Yine bir hukuk ilkesini anımsatayım:"Usul esastan önce gelir". Mevcut düzenlemede, tebligatın "7 gün içinde" çıkarılacağı, açık bir şekilde yer almaktadır. Hukuk,buna uymayan idare ajanının mı, hakkını koruyan vatandaşın mı, yanında olmalıdır.

Alıntı:
Yazan Av.Feridun Yurtsever

Sayın Dikici,
Sözkonusu 7 günlük sürenin hak düşürücü süre veya zamanaşımı süresi olmadığını belirterek süre yönünden yapılan başvuruların yersiz olduğunu düşünüyorsunuz fakat şöyle bir durum var; aylar sonra tebliğ edilen veya hiç tebliğ edilmeden ödeme emri gönderilen ve idari para cezası uygulanan vatandaş savunmasını nasıl yapacak? Örneğin tutanakta imzası olmayan ve hakkında "seyir halinde cep telefonu kullanmak" nedeniyle idari para cezası uygulanan vatandaş o gün o saatte orada olup olmadığını dahi nasıl hatırlayacak da kendini nasıl savunacak ? Bu sadece bir örnek! Saygılar.


Samimi teşekkürünüz için ben de size teşekkür ediyorum.

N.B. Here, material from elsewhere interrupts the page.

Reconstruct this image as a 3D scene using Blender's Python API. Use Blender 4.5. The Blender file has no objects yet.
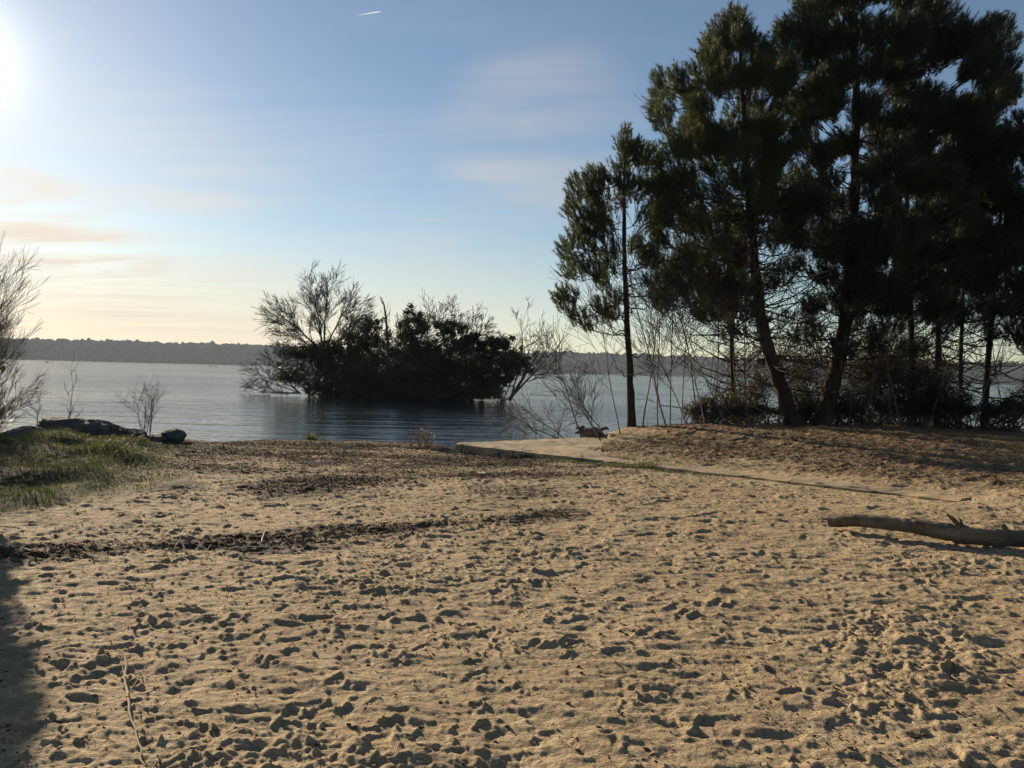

Öncelikle belirtmek isterim ki, hukuk taraflardan birinin yanında değildir. Sadece hakkın yanındadır. Hakkı muhtel olanı korur. Vatandaş haklı ise vatandaşı, idare haklı ise, idareyi korur.

Bu konudaki asıl itiraz nedeninize gelince;

Savunma hakkı elbette ki kısıtlanamaz. Kısıtlanmamalıdır!

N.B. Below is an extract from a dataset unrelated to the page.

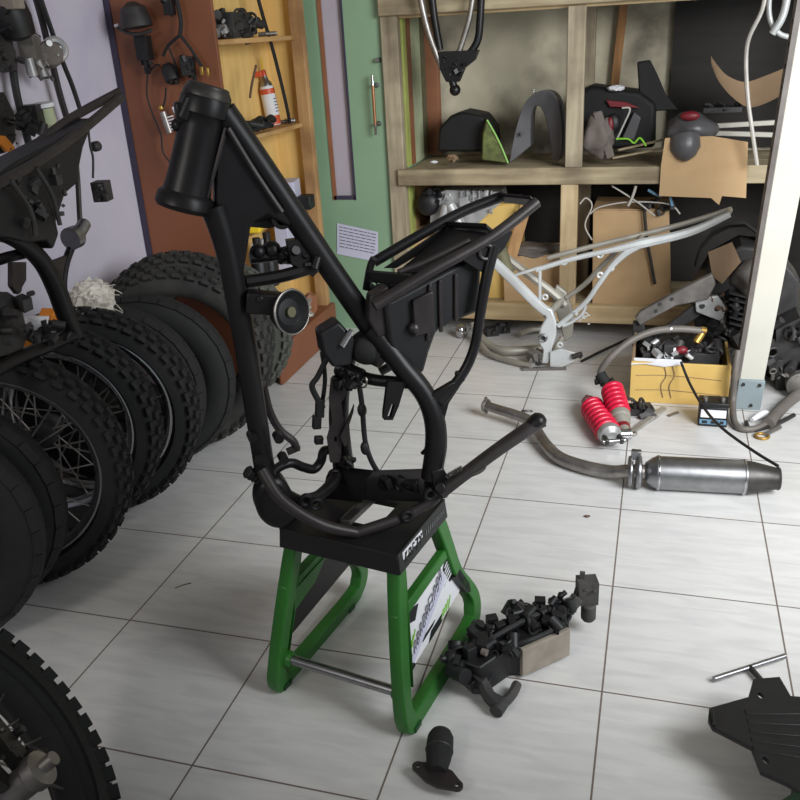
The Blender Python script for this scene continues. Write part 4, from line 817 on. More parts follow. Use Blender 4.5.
# things on the shelf
bm = new(); prism(bm, [A(x, y, 2.88) for x, y in ((437, 152), (439, 128), (450, 116), (462, 112), (482, 116), (492, 130), (494, 152))], YB*.2); tag(build('seat_cushion', bm, 'vinyl_black', None, .012), 'flat black seat cushion at the left of the upper rack shelf', 'seat')
bm = new(); prism(bm, [A(x, y, 2.80) for x, y in ((482, 160), (483, 135), (487, 120), (498, 138), (508, 163))], Vector((-.03, .12, 0))); gs = build('side_cover', bm, 'camo_green', None, .004); tag(gs, 'mottled green side cover with pale lime edge leaning by the grey saddle-shaped fairing', 'cover')
build('lime_edge', tube(new(), [A(487, 120, 2.797), A(494, 132, 2.797), (A(501, 146, 2.797)), A(508, 163, 2.797)], .004, 6), 'lime_edge', gs)
outer = [(509, 164), (512, 145), (517, 124), (523, 106), (532, 95), (543, 90), (553, 93), (559, 104), (562, 126), (562, 148), (559, 161)]
innr = [(553, 160), (550, 140), (546, 120), (541, 108), (536, 106), (532, 113), (531, 130), (531, 146)]
Yf = 2.79
rows = []
bm = new(); O = catmull([A(x, y, Yf) for x, y in outer], 3); I = catmull([A(x, y, Yf+.03) for x, y in innr], 3)
n = len(O); Iv = [I[min(len(I)-1, int(round((1-i/(n-1))*(len(I)-1))))] for i in range(n)]
Ob = [q+Vector((.0, .17, -.01)) for q in O]; Ib = [q+Vector((0, .12, 0)) for q in Iv]
g = [[bm.verts.new(q) for q in ring] for ring in (Ib, Iv, O, Ob)]
for a, b in zip(g, g[1:]+g[:1]):
    for i in range(n-1): bm.faces.new((a[i], a[i+1], b[i+1], b[i]))
for i in (0, n-1): bm.faces.new([g[k][i] for k in range(4)])
bmesh.ops.remove_doubles(bm, verts=bm.verts[:], dist=1e-5)
fa = build('saddle_fairing', bm, 'fairing_grey', None, .004); tag(fa, 'grey arched saddle-shaped fairing standing on the upper rack shelf left of the middle post', 'fairing')
bm = new(); bits(bm, A(544, 92, 2.86), (.09, .08, .015), 14, 4, .5); build('clip_strip', bm, 'steel_dull', fa)
bm = new(); cyl(bm, A(522, 134, 2.80), A(522, 134, 2.77), .008); build('fixing_eye', bm, 'dark_steel', fa)
tag(build('paper_scrap', blob(A(434, 162, 2.77), (.035, .02, .012), 3, .3), 'paper_white'), 'tiny white paper scrap on the front edge of the upper rack shelf', 'scrap')
tag(build('dry_leaves', blob(A(452, 158, 2.82), (.05, .04, .03), 4, .4), 'cardboard_dark'), 'small brown crumpled scrap on the upper rack shelf', 'scrap')
# right bay
bm = new(); prism(bm, [A(x, y, 2.92) for x, y in ((576, 112), (578, 92), (592, 86), (640, 92), (656, 104), (655, 148), (600, 150), (580, 140))], YB*.2); tag(build('black_bag', bm, 'vinyl_black', None, .02, 3), 'large black vinyl bag lying behind the middle rack post', 'bag')
bm = new(); plate(bm, [A(606, 100, 2.9), A(626, 102, 2.9), A(640, 108, 2.9), A(610, 107, 2.9)], .012, (0, -1, 0)); tag(build('red_panel', bm, 'red_dark', None, .003), 'narrow red plastic panel on top of the black bag', 'panel')
bm = blob(A(598, 136, 2.80), (.13, .09, .17), 31, .16, 4, 5); tag(build('grey_cover', bm, 'dust_grey'), 'dusty grey plastic cover standing right beside the middle rack post', 'cover')
bm = new(); prism(bm, [A(x, y, 2.80) for x, y in ((593, 112), (602, 110), (615, 156), (607, 159))], YB*-.03); tag(build('grey_strap', bm, 'dust_grey', None, .006), 'grey slanting strap leaning across the dusty cover', 'strap')
rl = thing('red_reflector', 'small red oval lamp lens beside the grey strap', 'lamp', A(608, 138, 2.82)); build('lens', ball(new(), A(610, 126, 2.80), .028, (.55, .4, 1.3)), 'red_dark', rl)
build('housing', ball(new(), A(613, 124, 2.86), .04, (.8, .5, 1.1)), 'plastic_black', rl)
tag(build('wire_bracket', tube(new(), [A(622, 108, 2.84), A(630, 109, 2.84), A(624, 124, 2.84), A(617, 139, 2.84)], .004, 6), 'wire_pale'), 'thin bent pale wire bracket in front of the black bag', 'bracket')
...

Söz konusu edilen 7 günlük sürenin hak düşürücü süre veyahut zamanaşımı süresi olmadığı yönündeki düşünceme katıldığınızı, aksine görüş beyan etmeyen mesajınızdan çıkarıyorum. Veyahut bu görüşe katıldığınızı (gerekçesi ile itiraz etmediğiniz sürece kabul edeceğim!)

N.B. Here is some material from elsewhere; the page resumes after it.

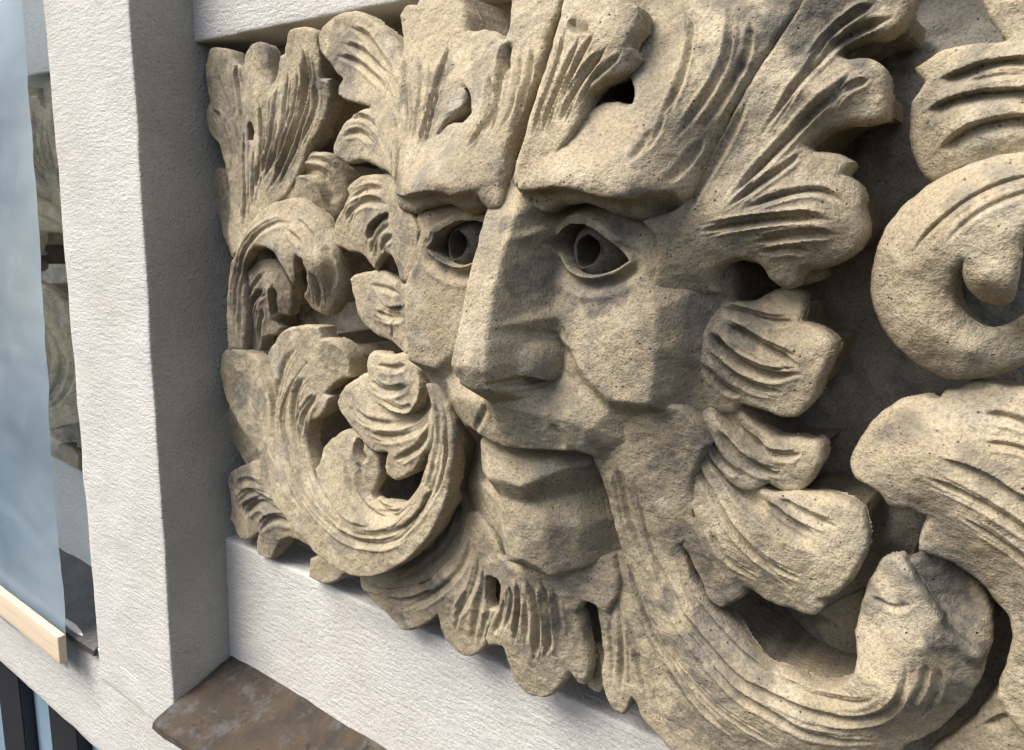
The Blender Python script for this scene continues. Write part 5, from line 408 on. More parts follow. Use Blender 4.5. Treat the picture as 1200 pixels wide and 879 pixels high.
{'n': 'scroll', 'out': [(1.0338, 0.5731), (1.0119, 0.5718), (0.9936, 0.5685), (0.9751, 0.5605), (0.9628, 0.5525), (0.9537, 0.5452), (0.9457, 0.5366), (0.9395, 0.5285), (0.9355, 0.5196), (0.932, 0.5088), (0.9304, 0.4955), (0.9304, 0.4815), (0.932, 0.4711), (0.9361, 0.4604), (0.9426, 0.4514), (0.9507, 0.4426), (0.9595, 0.4359), (0.9683, 0.429), (0.9767, 0.4247), (0.9855, 0.4238), (0.9939, 0.4241), (1.0029, 0.4261), (1.0104, 0.4282), (1.0291, 0.4375), (1.0502, 0.4509), (1.0478, 0.4722), (1.0259, 0.4708), (1.0179, 0.4632), (1.0108, 0.4603), (1.0057, 0.4605), (0.9983, 0.4633), (0.9927, 0.4681), (0.9879, 0.4757), (0.986, 0.4824), (0.9863, 0.4898), (0.9876, 0.4966), (0.9908, 0.5034), (0.9912, 0.497), (0.9931, 0.49), (0.9958, 0.4847), (1.0003, 0.48), (1.0046, 0.4776), (1.0094, 0.4769), (1.0141, 0.4774), (1.0177, 0.4795), (1.0201, 0.4876), (1.0208, 0.497), (1.0205, 0.5081), (1.0228, 0.5232), (1.04, 0.5334)], 'holes': [], 'ctl': [(1.0124, 0.5704, 0.07), (0.9642, 0.5517, 0.062), (0.9382, 0.5237, 0.06), (0.9321, 0.4818, 0.056), (0.9462, 0.4486, 0.057), (0.9773, 0.426, 0.058), (1.0117, 0.4289, 0.06), (1.0463, 0.4479, 0.062), (0.9662, 0.5052, 0.085), (0.993, 0.5326, 0.095), (0.9877, 0.4957, 0.09), (0.9875, 0.4816, 0.08), (0.9987, 0.4636, 0.07), (1.0181, 0.4642, 0.066), (1.0033, 0.4919, 0.1), (1.0193, 0.485, 0.095), (1.0187, 0.5081, 0.098), (0.9707, 0.4605, 0.08), (1.0014, 0.4464, 0.074), (1.0324, 0.5577, 0.09), (1.0447, 0.462, 0.07)], 'rnd': (0.0055, 0.0045), 'back': -0.055, 'st': [('g', 0.00143, 0.004, [(1.0265, 0.5554), (1.0115, 0.5533), (0.9947, 0.5457), (0.9801, 0.5336), (0.9669, 0.5188), (0.9594, 0.5047)]), ('g', 0.00165, 0.003, [(1.0279, 0.5469), (1.0155, 0.544), (1.0014, 0.5368), (0.9893, 0.5263), (0.9788, 0.5113)]), ('g', 0.00064, 0.00128, [(1.0269, 0.5538), (1.0122, 0.5516), (0.996, 0.5439), (0.9819, 0.5318), (0.969, 0.5173), (0.9618, 0.5034)])]},
{'n': 'leaf', 'out': [(0.9307, 0.3436), (0.9303, 0.3521), (0.9319, 0.3591), (0.9349, 0.3682), (0.9388, 0.3762), (0.9446, 0.387), (0.9518, 0.3953), (0.9607, 0.402), (0.9715, 0.4058), (0.9839, 0.4074), (0.9847, 0.4115), (0.9876, 0.4131), (0.9943, 0.4156), (0.9993, 0.4205), (1.0057, 0.4228), (1.014, 0.4221), (1.0241, 0.4212), (1.0313, 0.4213), (1.0582, 0.4244), (1.0944, 0.1651), (1.0632, 0.1756), (1.0437, 0.1958), (1.0467, 0.2158), (1.0476, 0.2339), (1.0475, 0.2466), (1.0438, 0.259), (1.0383, 0.2668), (1.0325, 0.2721), (1.0255, 0.2791), (1.0181, 0.284), (1.0086, 0.2882), (0.9991, 0.2905), (0.9907, 0.2912), (0.9826, 0.2928), (0.9824, 0.3056), (0.9856, 0.3181), (0.9842, 0.3212), (0.9764, 0.3226), (0.9709, 0.322), (0.963, 0.3229), (0.9556, 0.3286), (0.9492, 0.3322), (0.9414, 0.3353), (0.9347, 0.3374)], 'holes': [], 'ctl': [(0.9333, 0.3459, 0.052), (0.9398, 0.3752, 0.05), (0.9615, 0.4015, 0.05), (0.9873, 0.4119, 0.05), (1.0067, 0.4224, 0.052), (1.054, 0.4241, 0.06), (1.0616, 0.3727, 0.072), (0.9912, 0.3692, 0.075), (1.0233, 0.3531, 0.076), (0.9658, 0.3269, 0.056), (0.9848, 0.3203, 0.052), (0.9841, 0.2959, 0.05), (1.0134, 0.2877, 0.05), (1.0421, 0.2631, 0.048), (1.0479, 0.2254, 0.046), (1.0469, 0.203, 0.042), (1.0724, 0.2948, 0.07), (1.0886, 0.1736, 0.05), (1.0112, 0.3235, 0.068)], 'rnd': (0.005, 0.004), 'back': -0.055, 'st': [('s', 0.00514, 0.006, [(1.0647, 0.3518), (1.0416, 0.3563), (1.0231, 0.3653), (1.0064, 0.3703), (0.9909, 0.3709)]), ('g', 0.00234, 0.005, [(1.0664, 0.3238), (1.0446, 0.3337), (1.0244, 0.3438), (1.0036, 0.3508), (0.9844, 0.3544)]), ('g', 0.00229, 0.005, [(1.0578, 0.3985), (1.0396, 0.4004), (1.0251, 0.403), (1.0103, 0.4029)]), ('g', 0.0019, 0.004, [(1.0703, 0.2937), (1.0496, 0.311), (1.029, 0.3235), (1.0078, 0.3323)]), ('g', 0.00182, 0.004, [(1.0562, 0.3796), (1.0326, 0.3858), (1.0137, 0.3849)]), ('g', 0.00105, 0.0016, [(1.0671, 0.3264), (1.0456, 0.3367), (1.0255, 0.3472), (1.0047, 0.355), (0.9857, 0.3592)]), ('g', 0.00106, 0.0016, [(1.0656, 0.3211), (1.0437, 0.3306), (1.0233, 0.3403), (1.0025, 0.3465), (0.9831, 0.3494)]), ('g', 0.00103, 0.0016, [(1.0577, 0.3961), (1.0393, 0.3975), (1.0249, 0.3997), (1.0105, 0.3991)]), ('g', 0.00085, 0.00128, [(1.0712, 0.296), (1.0507, 0.3137), (1.0301, 0.3267), (1.0091, 0.3362)]), ('g', 0.00086, 0.00128, [(1.0694, 0.2914), (1.0485, 0.3082), (1.0279, 0.3202), (1.0065, 0.3283)]), ('g', 0.00082, 0.00128, [(1.0559, 0.3776), (1.0324, 0.3832), (1.0139, 0.3818)])]},
{'n': 'leaf', 'out': [(0.9931, 0.0728), (1.0066, 0.1145), (1.0213, 0.1404), (1.0329, 0.1621), (1.0414, 0.1828), (1.0521, 0.1844), (1.0909, 0.1833), (1.0981, 0.1322)], 'holes': [], 'ctl': [(0.9983, 0.0845, 0.015), (1.0354, 0.1657, 0.015), (1.0867, 0.1786, 0.02), (1.0925, 0.1369, 0.02)], 'rnd': (0.003, 0.002), 'back': -0.055, 'st': [('s', 0.00403, 0.006, [(1.0769, 0.1769), (1.0509, 0.1741), (1.0367, 0.1563)])]}
]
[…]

Bu bakımdan süre ihlalinin, cezadan kaynaklanan idare alacağını ortadan kaldırmayacağı hususu, başka deyişle sürenin alacak hakkının talep edilmesine engel olamayacağı hususu, bu kabul temelinde kuşkusuzdur.

İtirazınıza gerekçe gösterdiğiniz, tanzim tarihinden uzunca bir süre sonra, yani ceza muhatabının savunma yapmasına imkan vermeyecek veya önemli ölçüde kısıtlayacak kadar uzun bir süre sonra tebliğe çıkarılan bir ceza tutanağının; savunma hakkına zarar vereceği itirazınızın, bu tebligatın 8.günde veyahut 30.günde ya da hafızayı ve savunmayı kısıtlmayacak makul bir süre içinde tebliğe çıkartılması halinde geçerliliğinin olmayacağı da kuşkusuz savunma nedeniniz ile ortadadır.

O halde, 7 gün içinde tebliğe çıkarılmadığından bahisle ceza tutanağının iptal edilmesine dair itirazın, her halukarda geçerli bir itiraz nedeni olamayacağı, savunma hakkını kısıtlamayacak bir zaman dilimi içinde (özellikle geçmişi unutma, delilleri sunamama vs. gibi haller hariç, bu durumu hakim takdir edecektir!) tebliğe çıkarılan Ceza tutanaklarının geçerli olması gerektiği hususu ortadadır.